Somehow I doubt this message will get through to you though. There were people that refused to believe we’d ever be able to function without horses.

And here you have a large part of the issue in a nutshell. Any attempt to manage the development of the transport system, the energy economy or urban planning in such a way as to reduce reliance on non-renewable and strategically unreliable fossil fuels is immediately assumed to part of the evil plan of the Illuminati, which every red-blooded American must fight until death.

Here’s a thought. If oil had been more expensive than it was over the last 25 years (when most of the current US infrastructure was laid down) then either the population would be much more concentrated because people would not want to drive as far, or else people would be driving much smaller and more economical cars. Public transport would be more popular. The energy intensity of the economy would be far lower than it is, making it less vulnerable to oil price shocks. The US would not look the way it does today, and ALL of that could have been achived by a simple carbon tax or flat-rate oil tax, even without any other planning measures.
But thinking ahead seems to be anathema to US political culture, so I guess we’ll just have to wait until the wheels fall off and then panic.

The going up is noticed at every cent. But going down, once it’s gone down at all it’s old news. Seems like the message is that what goes up must come down, but nobody remembers how much less it came down than went up.

Well, I’m certainly not opposed to such measures, if done rationally…I’m just a bit wary when someone starts tossing around implications that we’ll do away with private transport. I start seeing massive dollar signs at that point.

I guess you are also one who doesn’t think that the higher the gas prices get the better?

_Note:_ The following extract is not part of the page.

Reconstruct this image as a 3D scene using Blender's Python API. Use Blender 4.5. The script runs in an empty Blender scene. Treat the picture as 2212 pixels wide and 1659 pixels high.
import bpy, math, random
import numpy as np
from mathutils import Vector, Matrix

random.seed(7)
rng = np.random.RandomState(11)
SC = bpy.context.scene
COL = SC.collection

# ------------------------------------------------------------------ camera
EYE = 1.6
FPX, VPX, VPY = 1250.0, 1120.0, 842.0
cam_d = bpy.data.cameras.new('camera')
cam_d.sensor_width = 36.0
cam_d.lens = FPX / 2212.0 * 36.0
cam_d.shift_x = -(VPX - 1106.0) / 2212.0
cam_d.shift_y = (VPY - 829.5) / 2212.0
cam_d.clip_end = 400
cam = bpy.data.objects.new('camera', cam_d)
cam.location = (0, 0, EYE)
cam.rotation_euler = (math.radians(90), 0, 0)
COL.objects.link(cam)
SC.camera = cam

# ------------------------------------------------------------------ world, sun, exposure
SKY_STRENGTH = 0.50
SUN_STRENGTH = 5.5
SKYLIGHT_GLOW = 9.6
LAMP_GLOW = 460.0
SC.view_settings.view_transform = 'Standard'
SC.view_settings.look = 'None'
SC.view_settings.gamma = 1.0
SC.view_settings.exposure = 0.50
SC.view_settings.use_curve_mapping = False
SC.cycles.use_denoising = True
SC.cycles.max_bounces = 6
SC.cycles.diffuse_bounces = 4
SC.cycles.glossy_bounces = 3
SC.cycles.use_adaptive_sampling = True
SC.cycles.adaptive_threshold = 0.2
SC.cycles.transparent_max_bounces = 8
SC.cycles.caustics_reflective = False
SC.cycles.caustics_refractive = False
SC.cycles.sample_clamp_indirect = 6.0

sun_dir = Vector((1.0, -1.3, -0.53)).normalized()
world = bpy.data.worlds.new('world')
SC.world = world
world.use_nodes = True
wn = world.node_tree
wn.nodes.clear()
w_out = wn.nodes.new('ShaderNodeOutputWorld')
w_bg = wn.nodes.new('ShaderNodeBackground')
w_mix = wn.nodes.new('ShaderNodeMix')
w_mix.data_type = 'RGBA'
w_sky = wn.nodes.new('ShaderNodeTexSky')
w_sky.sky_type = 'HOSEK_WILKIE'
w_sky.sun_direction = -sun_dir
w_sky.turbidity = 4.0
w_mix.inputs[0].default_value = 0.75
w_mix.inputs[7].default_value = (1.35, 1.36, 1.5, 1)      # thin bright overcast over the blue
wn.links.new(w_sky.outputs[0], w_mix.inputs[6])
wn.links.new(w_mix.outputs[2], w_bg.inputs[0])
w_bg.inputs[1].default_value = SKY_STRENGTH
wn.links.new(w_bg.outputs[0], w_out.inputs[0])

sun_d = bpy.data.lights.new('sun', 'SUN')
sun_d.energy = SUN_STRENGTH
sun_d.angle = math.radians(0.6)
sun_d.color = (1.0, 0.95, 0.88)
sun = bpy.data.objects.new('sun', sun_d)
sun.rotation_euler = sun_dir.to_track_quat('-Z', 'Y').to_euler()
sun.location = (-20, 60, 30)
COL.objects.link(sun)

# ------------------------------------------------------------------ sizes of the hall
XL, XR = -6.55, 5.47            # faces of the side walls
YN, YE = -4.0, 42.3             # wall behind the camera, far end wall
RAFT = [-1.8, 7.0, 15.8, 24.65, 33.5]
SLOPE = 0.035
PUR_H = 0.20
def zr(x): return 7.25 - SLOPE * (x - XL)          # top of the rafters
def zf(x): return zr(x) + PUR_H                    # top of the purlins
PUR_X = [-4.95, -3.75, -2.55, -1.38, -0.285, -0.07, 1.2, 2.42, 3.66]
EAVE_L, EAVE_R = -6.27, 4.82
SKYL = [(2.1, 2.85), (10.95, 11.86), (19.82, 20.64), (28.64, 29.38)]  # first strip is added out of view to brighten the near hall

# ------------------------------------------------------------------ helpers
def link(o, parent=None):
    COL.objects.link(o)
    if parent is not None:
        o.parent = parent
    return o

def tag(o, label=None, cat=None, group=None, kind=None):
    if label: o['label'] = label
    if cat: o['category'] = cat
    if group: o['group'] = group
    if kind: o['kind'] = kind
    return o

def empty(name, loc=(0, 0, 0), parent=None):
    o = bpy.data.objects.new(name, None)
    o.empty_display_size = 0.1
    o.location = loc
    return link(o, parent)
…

You (and others) toss around the whole ‘wait until the wheels fall off’ meme as if its a foregone conclusion. Why? When there are alternatives that are here today that could take at least some of the strain should the current oil economy go tits up. Why? I’m curious why you and others think that only magic solutions will ‘save’ us once the oil starts to run out (or more likely once it start to get expensive).

-XT

I have again failed to write clearly enough. Sorry.
While I think ‘higher the better’ is putting it a bit strongly, I support more realistic pricing of petroleum products - $3 per gallon for gasoline is still too cheap to encourage people to use it sensibly. However, avoiding shocks to the economy is the key, IMO. If the price of fuel had been ratcheted up by a few cents here and there to, say $4.50 or $5 over a 25-year period, then by now the US would be in a much better position all round. Instead, apart from some token twiddling like the oh-so-feeble CAFE regulation, politicians chose to do absolutely nothing and then shat themselves en masse when the price suddely started rocketing, because sudden shocks like that are bad for the economy and bad for their popularity.

The ‘wheels fall off meme’ is simply based on observation. How long do you think people have known that oil is a non-renewable resource, that refinery capacity in the US was reaching 100% utilisation, or that the Gulf was vulnerable to hurricanes? Look at how the world (and the US in particular) got into the current mess. Look at who is in charge and their so-called ‘solutions’ (lets drill more! let’s force oil companies to make gas cheaper!) and the only conclusion I can draw is that current trends will continue until the crisis point is reached. I agree, there are PLENTY of ways to reduce oil consumption, but they all require inflicting discomfort on the voter, which means they won’t happen.

Like I said, long-term planning seems to be anathema. Expecting Congress, the Senate, the POTUS and the Average American Voter to suddenly embrace a sensible energy policy seems like more of a Magic Solution™ than cold fusion.

As the registered owner of two cars who only buys about 20 gallons of gas a month, total, I am fully in support of this plan. In fact, I might just go buy a few clunkers, set 'em in the yard, and stop working all together.

I’ll let you know what I think of your idea once the NY MTA workers decide if they are going to strike or not.